Written by: Christina Owen

When You Gotta Go, You Gotta Go

I am in Texas, just about. And I am crouching in a bush, trying to do a wee.
I am listening to the near-deafening sound of thousands of unseen locusts. It is a million degrees out here and so humid that I feel as if I am soaking in a hot bath.
Trying to ignore the fact that my 3 road trip companions are somewhere behind me, possibly squatting behind trees of their own, I find myself staring at a metal signpost poking out of the undergrowth, warning trespassers that they will be prosecuted. The sign is full of suspicious looking holes.
Oh God, I’m going to get shot out here. With my pants down. Literally.
Big Gulp
Twenty minutes earlier, my car mates and I were still in Oklahoma, approaching the Texas state line. The last time we saw a restroom was hours ago. I had drunk two thirds of a Big Gulp (Mountain Dew, since you asked) and my bladder wasn’t happy with me.
It was generally agreed that we would stop at the state line to take photos of the ‘Welcome to Texas’ sign, so that we could post them on Facebook and be really annoying about our holiday. I realised with shocking clarity that I would have to take the opportunity to ‘get back to nature,’ alarming because, in the past, this pursuit had always ended with a change of clothes. Still, these were desperate times and I was going to have to learn.
My friend Erica taught me to crouch whilst pulling my underwear forward so that it does not wind up in the firing line. I have a tissue ready in my hand and the time is Now.
Texas Desert Road
After a few moments of stage fright, I relax enough and let go. I am pretty proud of myself until I look down and see a giant, brown locust floating sideways in the yellow pond I have created among the weeds. It is unquestionably dead, having just been urinated on.
I make use of my tissue and realize too late that there are no bins. Countryside rules dictate that you should take your litter with you, but I am convinced my car mates will object to a wee stained Kleenex.

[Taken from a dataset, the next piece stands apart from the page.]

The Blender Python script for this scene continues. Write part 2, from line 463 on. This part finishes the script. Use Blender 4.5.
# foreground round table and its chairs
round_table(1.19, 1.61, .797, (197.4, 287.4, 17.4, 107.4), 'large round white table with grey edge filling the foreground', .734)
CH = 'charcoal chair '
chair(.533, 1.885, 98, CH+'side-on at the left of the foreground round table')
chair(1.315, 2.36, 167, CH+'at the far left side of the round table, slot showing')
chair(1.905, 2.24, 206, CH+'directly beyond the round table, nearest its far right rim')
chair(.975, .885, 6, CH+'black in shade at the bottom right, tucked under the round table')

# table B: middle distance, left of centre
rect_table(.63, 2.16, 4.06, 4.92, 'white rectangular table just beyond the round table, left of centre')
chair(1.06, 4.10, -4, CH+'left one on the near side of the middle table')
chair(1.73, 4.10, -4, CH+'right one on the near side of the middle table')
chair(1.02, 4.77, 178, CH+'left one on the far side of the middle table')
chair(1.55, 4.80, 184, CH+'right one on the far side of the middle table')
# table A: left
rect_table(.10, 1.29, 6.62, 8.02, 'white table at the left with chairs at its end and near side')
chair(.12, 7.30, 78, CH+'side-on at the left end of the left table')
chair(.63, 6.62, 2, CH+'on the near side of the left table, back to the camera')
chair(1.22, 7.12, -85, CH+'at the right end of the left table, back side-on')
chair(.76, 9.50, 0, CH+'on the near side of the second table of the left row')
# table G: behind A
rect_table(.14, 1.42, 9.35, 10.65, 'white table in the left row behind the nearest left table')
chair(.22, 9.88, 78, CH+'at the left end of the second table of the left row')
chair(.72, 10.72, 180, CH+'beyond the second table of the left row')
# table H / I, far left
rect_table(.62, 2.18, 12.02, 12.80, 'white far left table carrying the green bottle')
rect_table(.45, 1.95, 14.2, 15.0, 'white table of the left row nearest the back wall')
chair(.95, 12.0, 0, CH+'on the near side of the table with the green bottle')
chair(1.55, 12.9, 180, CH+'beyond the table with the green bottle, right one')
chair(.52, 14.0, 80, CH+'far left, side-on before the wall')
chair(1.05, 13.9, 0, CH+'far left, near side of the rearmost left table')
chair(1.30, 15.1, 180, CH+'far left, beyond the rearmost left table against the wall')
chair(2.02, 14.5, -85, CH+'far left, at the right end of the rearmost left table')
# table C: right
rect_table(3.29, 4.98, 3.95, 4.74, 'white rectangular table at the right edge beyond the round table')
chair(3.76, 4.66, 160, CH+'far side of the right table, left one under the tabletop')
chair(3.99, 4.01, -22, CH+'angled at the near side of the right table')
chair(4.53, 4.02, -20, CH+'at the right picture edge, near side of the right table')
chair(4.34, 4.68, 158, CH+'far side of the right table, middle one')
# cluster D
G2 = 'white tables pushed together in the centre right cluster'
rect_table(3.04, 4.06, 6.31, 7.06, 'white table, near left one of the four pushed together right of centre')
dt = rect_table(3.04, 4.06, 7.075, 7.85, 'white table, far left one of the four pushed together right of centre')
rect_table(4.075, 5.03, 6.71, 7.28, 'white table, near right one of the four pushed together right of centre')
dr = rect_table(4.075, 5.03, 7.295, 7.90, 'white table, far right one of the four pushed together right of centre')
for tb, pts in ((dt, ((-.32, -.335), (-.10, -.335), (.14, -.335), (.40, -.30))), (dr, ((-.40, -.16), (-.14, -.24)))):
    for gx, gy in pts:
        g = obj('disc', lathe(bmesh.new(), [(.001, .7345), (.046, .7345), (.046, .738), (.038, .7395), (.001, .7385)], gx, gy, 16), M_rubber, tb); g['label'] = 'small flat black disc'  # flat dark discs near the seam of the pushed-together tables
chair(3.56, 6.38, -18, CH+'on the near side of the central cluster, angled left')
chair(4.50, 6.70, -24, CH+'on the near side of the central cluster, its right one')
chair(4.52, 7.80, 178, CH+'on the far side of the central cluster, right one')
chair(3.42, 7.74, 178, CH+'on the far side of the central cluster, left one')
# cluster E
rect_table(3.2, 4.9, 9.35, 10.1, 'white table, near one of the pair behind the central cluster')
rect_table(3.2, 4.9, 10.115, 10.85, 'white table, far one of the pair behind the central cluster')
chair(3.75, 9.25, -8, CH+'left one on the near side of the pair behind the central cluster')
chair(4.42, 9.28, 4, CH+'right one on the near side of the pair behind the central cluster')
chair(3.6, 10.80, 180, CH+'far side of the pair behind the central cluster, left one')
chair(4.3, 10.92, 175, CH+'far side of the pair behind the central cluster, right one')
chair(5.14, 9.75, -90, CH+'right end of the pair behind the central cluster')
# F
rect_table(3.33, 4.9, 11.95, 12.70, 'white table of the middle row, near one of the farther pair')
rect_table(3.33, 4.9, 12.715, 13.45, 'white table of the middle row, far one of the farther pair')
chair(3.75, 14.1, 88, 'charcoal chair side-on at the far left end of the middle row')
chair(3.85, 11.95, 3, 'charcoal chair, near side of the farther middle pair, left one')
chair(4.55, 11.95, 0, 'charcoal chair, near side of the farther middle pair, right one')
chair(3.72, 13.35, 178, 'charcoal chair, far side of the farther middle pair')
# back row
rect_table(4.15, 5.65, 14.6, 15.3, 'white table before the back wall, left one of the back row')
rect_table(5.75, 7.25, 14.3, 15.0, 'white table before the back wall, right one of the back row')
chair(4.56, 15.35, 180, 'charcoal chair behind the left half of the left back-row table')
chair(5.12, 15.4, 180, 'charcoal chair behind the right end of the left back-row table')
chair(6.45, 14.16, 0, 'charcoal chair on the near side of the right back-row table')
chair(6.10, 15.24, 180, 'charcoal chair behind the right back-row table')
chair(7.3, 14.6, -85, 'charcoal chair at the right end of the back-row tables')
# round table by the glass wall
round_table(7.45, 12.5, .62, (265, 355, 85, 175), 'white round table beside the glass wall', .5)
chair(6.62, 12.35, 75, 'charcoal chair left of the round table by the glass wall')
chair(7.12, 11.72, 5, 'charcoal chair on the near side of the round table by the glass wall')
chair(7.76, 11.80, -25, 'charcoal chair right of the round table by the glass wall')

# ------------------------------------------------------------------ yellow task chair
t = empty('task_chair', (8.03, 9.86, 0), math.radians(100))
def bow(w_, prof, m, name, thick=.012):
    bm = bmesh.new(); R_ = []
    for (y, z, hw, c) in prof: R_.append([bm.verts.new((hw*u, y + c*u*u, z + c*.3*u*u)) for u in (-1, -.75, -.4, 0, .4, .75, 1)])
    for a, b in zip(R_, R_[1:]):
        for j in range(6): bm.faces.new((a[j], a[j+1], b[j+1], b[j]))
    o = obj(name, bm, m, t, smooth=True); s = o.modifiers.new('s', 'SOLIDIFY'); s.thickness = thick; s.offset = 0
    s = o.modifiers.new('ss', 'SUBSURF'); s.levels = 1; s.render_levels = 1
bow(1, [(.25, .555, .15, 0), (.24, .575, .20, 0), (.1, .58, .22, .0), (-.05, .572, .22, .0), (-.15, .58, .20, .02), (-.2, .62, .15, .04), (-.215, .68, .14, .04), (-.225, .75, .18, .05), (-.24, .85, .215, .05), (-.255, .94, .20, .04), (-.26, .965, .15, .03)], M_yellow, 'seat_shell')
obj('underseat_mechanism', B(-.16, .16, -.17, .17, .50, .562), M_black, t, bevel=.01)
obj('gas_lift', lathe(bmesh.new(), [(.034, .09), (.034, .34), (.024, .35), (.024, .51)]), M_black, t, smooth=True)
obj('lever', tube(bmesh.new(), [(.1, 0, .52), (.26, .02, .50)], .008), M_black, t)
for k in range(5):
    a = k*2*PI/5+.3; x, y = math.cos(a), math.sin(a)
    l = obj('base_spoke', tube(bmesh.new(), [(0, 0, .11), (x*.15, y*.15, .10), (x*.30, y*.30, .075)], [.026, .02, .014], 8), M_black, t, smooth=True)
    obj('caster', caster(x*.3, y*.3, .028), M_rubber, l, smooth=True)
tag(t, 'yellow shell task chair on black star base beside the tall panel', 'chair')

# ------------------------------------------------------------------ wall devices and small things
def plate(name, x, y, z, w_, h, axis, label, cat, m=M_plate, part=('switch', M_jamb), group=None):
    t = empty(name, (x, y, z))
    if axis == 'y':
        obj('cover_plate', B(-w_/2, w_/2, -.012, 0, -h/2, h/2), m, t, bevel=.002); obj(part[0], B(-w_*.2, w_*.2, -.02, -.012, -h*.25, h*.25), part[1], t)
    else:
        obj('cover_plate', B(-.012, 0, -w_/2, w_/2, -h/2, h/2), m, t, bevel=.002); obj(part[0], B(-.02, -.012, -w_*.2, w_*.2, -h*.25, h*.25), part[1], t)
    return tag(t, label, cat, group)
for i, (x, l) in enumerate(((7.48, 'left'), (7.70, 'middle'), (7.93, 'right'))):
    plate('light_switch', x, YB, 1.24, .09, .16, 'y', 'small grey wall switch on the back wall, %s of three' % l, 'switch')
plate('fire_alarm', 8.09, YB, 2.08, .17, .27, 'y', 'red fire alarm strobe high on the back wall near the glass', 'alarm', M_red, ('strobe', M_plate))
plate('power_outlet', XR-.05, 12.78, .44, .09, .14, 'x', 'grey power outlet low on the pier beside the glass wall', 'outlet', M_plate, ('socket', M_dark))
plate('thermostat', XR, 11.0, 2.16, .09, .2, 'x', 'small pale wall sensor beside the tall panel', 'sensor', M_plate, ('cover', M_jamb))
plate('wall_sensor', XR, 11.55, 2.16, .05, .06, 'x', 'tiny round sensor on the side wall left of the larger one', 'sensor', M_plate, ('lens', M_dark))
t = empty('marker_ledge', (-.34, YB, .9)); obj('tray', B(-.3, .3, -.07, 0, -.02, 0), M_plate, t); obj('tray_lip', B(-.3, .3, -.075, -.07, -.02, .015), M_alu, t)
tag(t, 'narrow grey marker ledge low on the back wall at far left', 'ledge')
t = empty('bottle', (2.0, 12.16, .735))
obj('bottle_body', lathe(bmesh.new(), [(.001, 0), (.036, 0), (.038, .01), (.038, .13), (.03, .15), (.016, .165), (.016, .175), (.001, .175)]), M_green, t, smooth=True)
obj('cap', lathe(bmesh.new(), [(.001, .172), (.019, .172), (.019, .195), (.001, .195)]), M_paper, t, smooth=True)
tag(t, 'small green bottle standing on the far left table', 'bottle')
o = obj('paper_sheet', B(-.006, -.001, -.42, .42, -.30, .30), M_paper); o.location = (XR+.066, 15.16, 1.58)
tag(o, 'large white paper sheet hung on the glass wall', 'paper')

I decide that it will decompose, and I leave it at the head of the locust, to mark his final resting place.
On the way back to the car the others call me over. ‘Look, look, these locusts are mating!’
I arrive in the middle of the deserted old highway to find them crowded around a giant locust on top of another giant locust, vibrating slightly. ‘Where there is death, there is new life,’ I think profoundly, and get back in the car to finish the rest of my Big Gulp, and begin the process all over again.